既述したように、経営トップがワンマンでありカリスマ化している場合や、業界の競争が非常に厳しい場合、名門企業だが組織が硬直している場合等では、コンプライアンス上の問題が発生しやすい組織文化が形成されている場合が想定されるが、そのことは経営実績だけを見ていてはわからない。まして、経営トップが主導して不正会計を行っている場合には、経営実績が粉飾されているので、経営実績だけを見ていては、リスクを感知できない。

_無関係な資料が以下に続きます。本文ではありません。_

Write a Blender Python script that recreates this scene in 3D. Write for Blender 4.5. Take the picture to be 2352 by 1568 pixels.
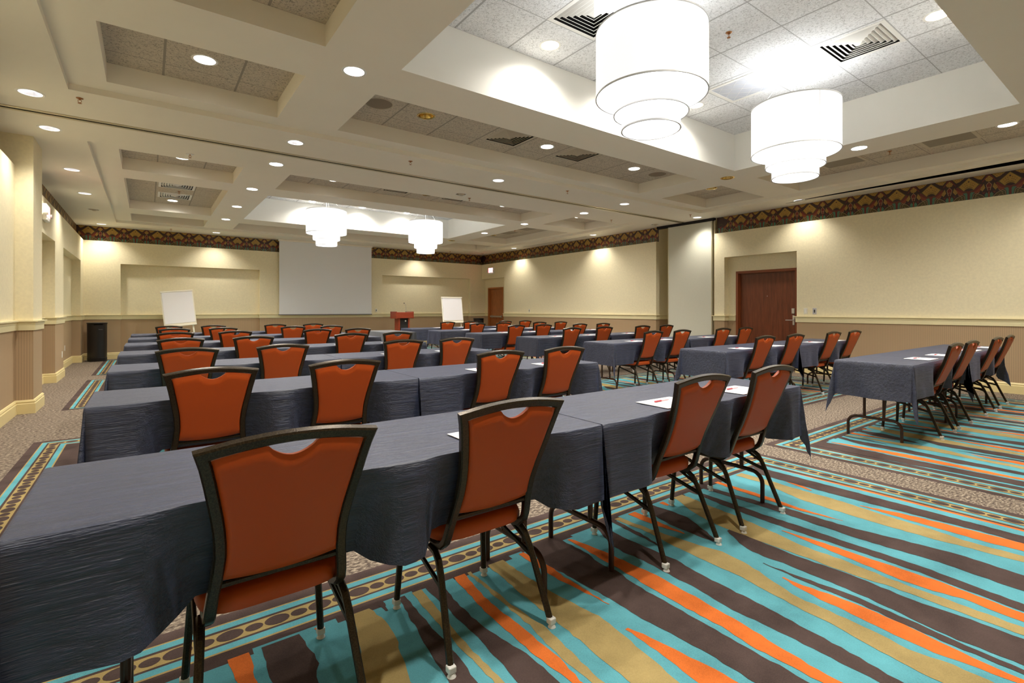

したがって、このような場合には監査役や監査法人の意見を聞くほかに、社外取締役を派遣しているのであれば取締役会でコンプライアンスや内部統制体制の構築とその運用について詳しく質問するなど、本来持っているパワーを十分に活用したチェックが必要になる。
2. 取締役と監査役
1. で触れたが、組織のガバナンスが正当に働く場合には、経営トップによるコンプライアンス経営の実効性に対するチェックが、取締役・監査役の取締役会での意見表明や監査結果に基づく意見表明を通して有効に働く。
しかし、それができる人物が取締役や監査役として株主によって選出されない場合には、経営トップに対するけん制が有効に機能しない。
コンプライアンスに理解のない経営トップに率いられる組織の場合には、往々にして経営トップが自分に反対しないイエスマンやおとなしく毒にも薬にもならない者を取締役や監査役に推薦する場合や、経営トップの友達や有名人が社外役員になることがままある。この現象は、最近は減ってきているものの、昔から経験則的に言われてきている。
また、取締役会で発言できる見識のある取締役や監査役を株主が選出しようとしても、経営トップに理解させることが難しいことも考えられる。
このような場合には、取締役や監査役にガバナンスの発揮を期待できないので、株主が影響力を発揮してトップを説得し、意識的にガバナンスを発揮できる人を役員として送り込まなければならない。
その上で、送り込まれた役員は、取締役会でコンプライアンスや内部統制に関する議題を積極的に提案し、質問することによりガバナンスを発揮する必要がある。
なぜなら、コンプライアンスに理解のない経営トップに率いられる組織の取締役会では、コンプライアンスに関する議題はほとんどなく、仮にあっても極めて短時間にアリバイ的に設定されることが多いからである。
逆に言うと、取締役会での議題の内容と配分される時間を見れば、その企業が何を重視し何を軽視しているかが一目でわかるので、取締役会の議題の内容と時間配分は、見識ある役員がガバナンスを発揮して経営トップにコンプライアンス経営を促す際のメルクマールになる。